Mbuyiseni and I never really finished our discussion about ghosts and thugs. But now, whenever I am walking on the trampled path towards my house after the kombi drops me off in the evening, I think about the ancestral beings that could descend on me at any moment with a message from beyond, whom I picture as wispy shadowy versions of their former selves. Here in Swaziland, your ancestors are part of who you are at every moment, just as you will someday be a part of your descendants.  You consult your ancestors on a regular basis, and they provide you with guidance (whether solicited or otherwise). Your family – your whole family, since the beginning of your family – is around you at all times. As a result (or perhaps as a cause), the recognition of generational and familial continuity – and the role that one generation plays in the lives of the others – is very strong. I’ve always felt very connected to my family as far back as the people I actually met, but when I really think about it, we in America tend to think of ourselves as more independent units, able to break free from our histories if we so choose; to start a new life. Here in Swaziland, if a person does not know their true last name, then it means that they do not know their ancestors. And that is considered to be a terrible fate – that person has a hole in their life that cannot be filled in until the bridge with the past has been rebuilt.

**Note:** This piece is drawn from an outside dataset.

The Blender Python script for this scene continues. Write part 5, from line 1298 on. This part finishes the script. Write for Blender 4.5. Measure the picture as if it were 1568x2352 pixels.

In the end, I think Mbuyiseni was right. It is a chilling prospect to think about meeting a ghost, even if the ghost were just a courier ghost for your ancestors. What would my ancestors want to tell me if they met me on the road there, as I walk towards the sun taking its last peek at the world before disappearing behind the mountains? Would they reprimand me for the mistakes I’ve made, or congratulate me for my successes? Would they tell me their stories, or listen to mine? Would they understand the world the way that I see it?

And I guess the question I wonder most is: would my mind be open enough to believe it was really them?